That Thing Around Your Neck by Chimamanda Ngozi Adichie, 2004
The magic trick:
Expert use of second-person narration
This is a story with a very specific point of view. Our narrator has moved from Nigeria to the United States (Maine and then Connecticut), and a very specific set of things happen to her.
Published as it was, first in a British magazine and later in a big-budget collection by Alfred A. Knopf, you have to assume that this perspective was foreign to the vast majority of readers.
Which is why it’s second-person narration is such a bold and effective choice.
Nothing brings a specific, potentially foreign, point of view close to home like the personal address of the pronoun “you.”
And that’s quite a trick on Adichie’s part.
The selection:
You thought everybody in America had a car and a gun, your uncles and aunts thought so too. After you won the American visa lottery, your uncles and aunts and cousins told you, in a month you will have a big car.

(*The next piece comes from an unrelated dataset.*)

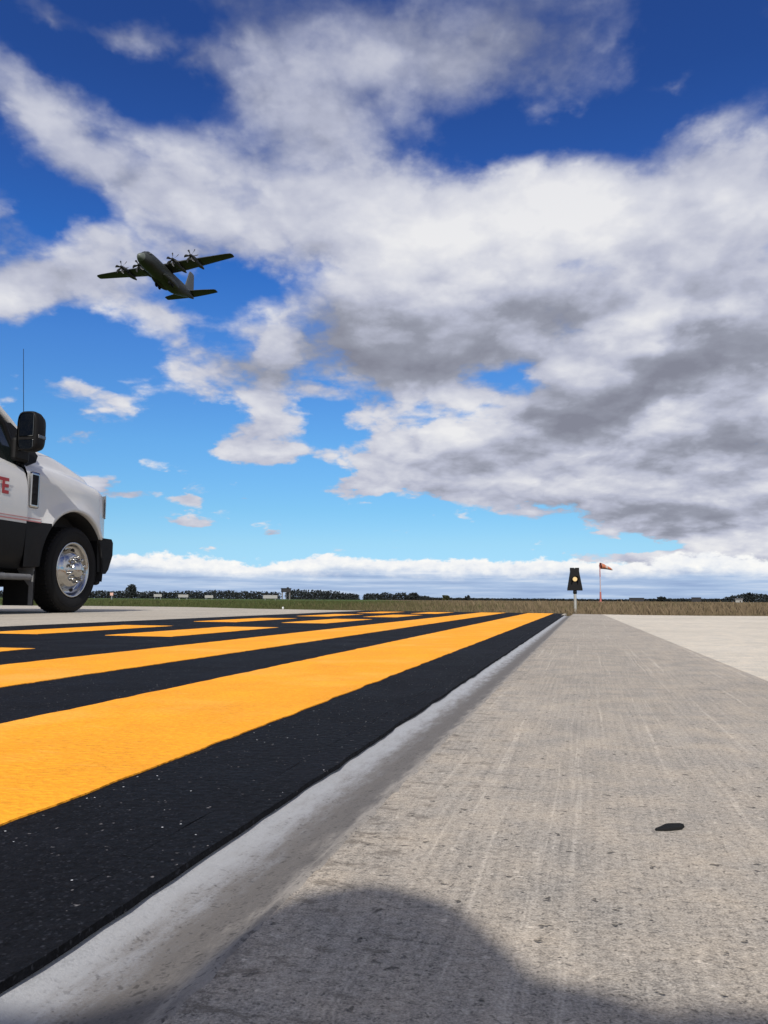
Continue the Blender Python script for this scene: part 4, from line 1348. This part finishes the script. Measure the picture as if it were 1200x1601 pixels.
# grille, bumper
mb = MB()
mb.box((0.80, 0, 1.00), (0.07, 1.15, 0.40), 0.03)
gr = mb.build('grille', M_PLASTIC, truck)
mb = MB()
for z in (0.90, 1.0, 1.10):
    mb.box((0.838, 0, z), (0.02, 1.10, 0.035), 0.008)
mb.build('grille_bar', M_CHROME, gr)
mb = MB()
rows = []
for y in (-0.965, -0.95, -0.88, -0.70, -0.35, 0, 0.35, 0.70, 0.88, 0.95, 0.965):
    k = 1 - (abs(y) / 0.965) ** 3.2
    xf = 0.70 + 0.20 * k ** 0.6
    xb = 0.40 if abs(y) > 0.8 else 0.60
    rows.append([(xb, y, 0.745), (xf - 0.03, y, 0.745), (xf, y, 0.71), (xf, y, 0.58), (xf - 0.07, y, 0.43), (xf - 0.12, y, 0.385), (xb + 0.03, y, 0.40)])
mb.grid(rows, True, cap0=True, cap1=True, flip=True, smooth=False)
mb.build('front_bumper', M_PLASTIC, truck)
mb = MB()
mb.box((0.62, 0, 0.33), (0.10, 1.5, 0.16), 0.03)
mb.box((0.55, -0.80, 0.36), (0.10, 0.22, 0.18), 0.03)
mb.box((0.55, 0.80, 0.36), (0.10, 0.22, 0.18), 0.03)
mb.build('air_dam', M_PLASTIC, truck)

# running gear
mb = MB()
for side in (-1, 1):
    mb.box((-2.4, side * 0.42, 0.52), (5.6, 0.07, 0.20), 0.01)
mb.tube([(0, -0.78, 0.405), (0, 0.78, 0.405)], 0.055, 10)
mb.tube([(-4.0, -0.78, 0.405), (-4.0, 0.78, 0.405)], 0.07, 10)
mb.lathe([(0, -0.2), (0.12, -0.16), (0.17, 0), (0.12, 0.16), (0, 0.2)], 16, 'X', tf((-4.0, 0, 0.405)))
mb.box((-1.9, 0.15, 0.45), (0.9, 0.4, 0.26), 0.05)
mb.build('chassis', M_DARKIN, truck)

TYRE = [(0.262, -0.10), (0.285, -0.118), (0.33, -0.126), (0.372, -0.120), (0.392, -0.105), (0.4015, -0.085), (0.405, -0.04), (0.4055, 0.04), (0.4015, 0.085), (0.392, 0.105), (0.372, 0.120), (0.33, 0.126), (0.285, 0.118), (0.262, 0.10)]
def make_wheel(x, y, side, dish):
    """side -1: outer face towards -y"""
    Mx = tf((x, y, 0.405), (0, 0, 0 if side > 0 else PI))
    root = None
    mb = MB()
    mb.lathe(TYRE, 56, 'Y', Mx)
    for k in range(56):                                     # shoulder blocks of the tread
        a = 2 * PI * k / 56
        for hx in (-0.062, 0.062):
            m2 = Mx @ Matrix.Rotation(a, 4, 'Y') @ tf((0, hx, 0.403))
            mb.box((0, 0, 0), (0.030, 0.055, 0.012), 0.003, 1, m2)
    mb.lathe([(0.352, 0.1245), (0.356, 0.1275), (0.360, 0.1235)], 56, 'Y', Mx)
    w_ = mb.build('wheel', M_RUBBER, truck)
    # steel disc: rim flange, drop, dish and bulging hub
    if dish > 0:
        pr = [(0.262, 0.095), (0.264, 0.108), (0.256, 0.114), (0.243, 0.108), (0.236, 0.085), (0.226, 0.055), (0.205, 0.045), (0.188, 0.052), (0.172, 0.085), (0.150, 0.112), (0.125, 0.122), (0.085, 0.124), (0.080, 0.150), (0.070, 0.175), (0.050, 0.190), (0.0, 0.196)]
    else:
        pr = [(0.262, 0.095), (0.264, 0.108), (0.256, 0.114), (0.243, 0.105), (0.235, 0.06), (0.225, 0.0), (0.20, -0.05), (0.15, -0.06), (0.10, -0.05), (0.09, 0.02), (0.05, 0.04), (0, 0.045)]
    mb = MB()
    mb.lathe(pr, 48, 'Y', Mx)
    rim = mb.build('rim', M_CHROME, w_)
    for k in range(8):
        a = 2 * PI * (k + 0.5) / 8
        mb = MB()
        m2 = Mx @ Matrix.Rotation(a, 4, 'Y') @ tf((0, 0.0475 if dish > 0 else -0.045, 0.206), (0, 0, 0), (1.15, 1, 0.75))
        mb.lathe([(0.0, 0.006), (0.019, 0.006), (0.0215, 0.002), (0.022, -0.004)], 14, 'Y', m2)
        mb.build('hand_hole', M_DARKIN, rim)
    for k in range(10):
        a = 2 * PI * k / 10
        mb = MB()
        yb = 0.118 if dish > 0 else -0.055
        m2 = Mx @ Matrix.Rotation(a, 4, 'Y') @ tf((0, yb, 0.113))
        mb.lathe([(0.0175, 0.0), (0.0165, 0.012), (0.0145, 0.016), (0.0145, 0.042), (0.010, 0.050), (0.0, 0.052)], 10, 'Y', m2)
        mb.build('lug_nut', M_CHROME, rim)
    return w_
for side in (-1, 1):
    make_wheel(0.0, side * 0.865, side, 1)
    make_wheel(-4.0, side * 0.90, side, -1)
    make_wheel(-4.0, side * 0.62, side, -1)

# service body behind the cab
mb = MB()
for side in (-1, 1):
    mb.box((-2.95 - 0.30, side * 0.92, 1.12), (0.68, 0.34, 0.92), 0.02)
    mb.box((-4.95, side * 0.92, 1.12), (0.78, 0.34, 0.92), 0.02)
    mb.box((-4.08, side * 0.92, 1.32), (0.96, 0.34, 0.52), 0.01)
mb.box((-4.15, 0, 0.74), (2.45, 1.52, 0.07), 0.01)
mb.box((-5.36, 0, 1.02), (0.06, 1.52, 0.56), 0.01)
sb = mb.build('service_body', M_WHITE, truck)
for side in (-1, 1):
    for xx, zz, lx, lz in ((-3.25, 1.12, 0.56, 0.80), (-4.95, 1.12, 0.66, 0.80), (-4.08, 1.33, 0.84, 0.42)):
        mb = MB()
        mb.box((xx, side * 1.092, zz), (lx, 0.02, lz), 0.008)
        mb.box((xx + lx * 0.3, side * 1.105, zz), (0.07, 0.02, 0.09), 0.006)
        mb.build('locker_door', M_WHITE, sb)
tag(truck, 'white service truck with black lower body, steel wheels and red lettering', 'truck')

# ------------------------------------------------------------------ the stooping photographer behind the camera, whose shadow falls on the slab
def skinned(name, chains, m_, parent=None, root=0, sub=2):
    """chains: lists of (key, (x,y,z), radius); keys repeat where chains join"""
    idx, V, E_, Rr = {}, [], [], []
    for ch in chains:
        prev = None
        for key, p, r in ch:
            if key not in idx:
                idx[key] = len(V)
                V.append(p)
                Rr.append(r if isinstance(r, tuple) else (r, r))
            if prev is not None:
                E_.append((prev, idx[key]))
            prev = idx[key]
    me = bpy.data.meshes.new(name)
    me.from_pydata(V, E_, [])
    me.materials.append(m_)
    o = link(bpy.data.objects.new(name, me), parent)
    sk_ = o.modifiers.new('skin', 'SKIN')
    sk_.use_smooth_shade = True
    for i, v in enumerate(me.skin_vertices[0].data):
        v.radius = Rr[i]
        v.use_root = (i == root)
    ss = o.modifiers.new('smooth', 'SUBSURF')
    ss.levels = ss.render_levels = sub
    return o

def person_mat():
    m_, t, b = new_mat('person_skin_and_clothes')
    co = t.n('ShaderNodeTexCoord').outputs['Object']
    x, y, z = t.sep(co)
    f = t.noise(co, 60.0, 3.0)
    hand = t.m('GREATER_THAN', y, -0.115)
    head = t.m('MULTIPLY', t.m('GREATER_THAN', y, -0.475), t.m('MULTIPLY', t.m('LESS_THAN', t.m('ABSOLUTE', t.m('ADD', x, 0.062)), 0.095), t.m('GREATER_THAN', z, 0.43)))
    skin = t.m('MAXIMUM', hand, head)
    legs = t.m('LESS_THAN', t.m('ADD', z, t.m('MULTIPLY', y, -0.35)), 0.62)
    legs = t.m('MULTIPLY', legs, t.m('LESS_THAN', y, -0.50))
    c = t.mix(legs, (0.16, 0.17, 0.19, 1), (0.03, 0.04, 0.07, 1))
    c = t.mix(skin, c, (0.45, 0.27, 0.19, 1))
    k = t.map(f, 0.3, 0.7, 0.9, 1.1)
    t.put(b.inputs['Base Color'], t.mix(1.0, c, t.xyz(k, k, k), 'MULTIPLY'))
    b.inputs['Roughness'].default_value = 0.75
    return m_
ch = [[('pelvis', (0, -0.95, 0.30), (0.15, 0.12)), ('waist', (0, -0.83, 0.42), (0.13, 0.105)), ('chest', (0, -0.66, 0.53), (0.155, 0.115)), ('collar', (0, -0.53, 0.575), (0.10, 0.08)),
       ('neck', (0, -0.47, 0.575), 0.052), ('skull', (0, -0.415, 0.555), (0.068, 0.092)), ('brow', (0, -0.37, 0.525), (0.064, 0.080)), ('chin', (0, -0.365, 0.455), (0.044, 0.045))]]
ch.append([('brow', None, 0), ('nose', (0, -0.285, 0.497), 0.012)])
for s_ in (-1, 1):
    n_ = 'r' if s_ > 0 else 'l'
    ch.append([('collar', None, 0), (n_ + 'sh', (s_ * 0.19, -0.52, 0.565), 0.068), (n_ + 'el', (s_ * 0.235, -0.30, 0.365), 0.047), (n_ + 'wr', (s_ * 0.085, -0.125, 0.185), 0.029), (n_ + 'palm', (s_ * 0.054, -0.065, 0.172), (0.020, 0.034))])
    for q_, (dz, ln_) in enumerate(((0.034, 0.030), (0.012, 0.036), (-0.010, 0.034), (-0.031, 0.026))):
        b_ = n_ + 'f%d' % q_
        ch.append([(n_ + 'palm', None, 0), (b_ + 'a', (s_ * 0.052, -0.032, 0.172 + dz), 0.0095), (b_ + 'b', (s_ * 0.046, -0.008, 0.172 + dz * 1.05), 0.0085), (b_ + 'c', (s_ * (0.044 - ln_ * 0.35), 0.0005, 0.172 + dz * 1.08), 0.0075)])
    ch.append([(n_ + 'palm', None, 0), (n_ + 'ta', (s_ * 0.040, -0.062, 0.205), 0.011), (n_ + 'tb', (s_ * 0.020, -0.040, 0.212), 0.009)])
    ch.append([('pelvis', None, 0), (n_ + 'hip', (s_ * 0.12, -0.93, 0.29), 0.095), (n_ + 'kn', (s_ * 0.24, -0.55, 0.44), 0.064), (n_ + 'an', (s_ * 0.17, -0.80, 0.09), 0.043), (n_ + 'heel', (s_ * 0.17, -0.84, 0.045), 0.042), (n_ + 'toe', (s_ * 0.19, -0.62, 0.032), (0.045, 0.030))])
# heel must hang on the ankle, toes on the heel
pos = {}
for c_ in ch:
    for key, p, r in c_:
        if p is not None:
            pos[key] = (p, r)
for k_, (p, r) in pos.items():
    if k_[1:3] not in ('wr', 'pa', 'f0', 'f1', 'f2', 'f3', 'ta', 'tb'):        # the trunk sits a little left of the phone
        pos[k_] = ((p[0] - 0.062, p[1], p[2] + 0.006), r)
ch = [[(k, *pos[k]) for k, _, _ in c_] for c_ in ch]
person = skinned('person', ch, person_mat())
tag(person, 'person squatting behind the camera in grey jacket holding a phone low', 'person')
mb = MB()
rows = []
for u in (0.0, 0.25, 0.5, 0.75, 0.95):
    a = PI / 2 * (1 - u)
    rr = math.cos(a)
    rows.append([(-0.062 + 0.074 * rr * math.cos(t2), -0.425 - 0.03 * u + 0.088 * rr * math.sin(t2), 0.571 + 0.094 * math.sin(a)) for t2 in [2 * PI * j / 20 for j in range(20)]])
mb.grid(rows, True)
mb.build('hair', mat('brown_hair', (0.05, 0.03, 0.02), 0.7, var=0.4, vscale=120), person)
for s_ in (-1, 1):
    mb = MB()
    rows = [[(-0.062 + s_ * (0.060 + 0.014 * k), -0.405 + 0.016 * math.cos(a) * (1 - 0.3 * k), 0.528 + 0.026 * math.sin(a) * (1 - 0.3 * k)) for a in [2 * PI * j / 12 for j in range(12)]] for k in (0.0, 0.6, 1.0)]
    mb.grid(rows, True, cap1=True)
    mb.build('ear', mat('ear_skin', (0.45, 0.27, 0.19), 0.7), person)
    mb = MB()
    mb.lathe([(0, -0.011), (0.008, -0.008), (0.011, 0), (0.008, 0.008), (0.0, 0.011)], 12, 'Y', tf((-0.062 + s_ * 0.028, -0.306, 0.522)))
    mb.build('eye', mat('eye_white', (0.6, 0.58, 0.55), 0.2), person)
mb = MB()
mb.box((0, -0.0165, 0.182), (0.072, 0.008, 0.148), 0.003, 3)
ph = mb.build('phone', mat('phone_body', (0.02, 0.02, 0.022), 0.3), None)
tag(ph, 'dark phone held upright in both hands just behind the camera', 'phone')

Soon, a big house. But don’t buy a gun like those Americans.
They trooped into the shantytown house in Lagos, standing beside the nail-studded zinc walls because the chairs did not go round, to say goodbye in loud voices and tell you with lowered voices what they wanted you to send them. In comparison to the big car and house (and possibly gun), the things they wanted were minor – handbags and shoes and perfumes and clothes. You said OK, no problem.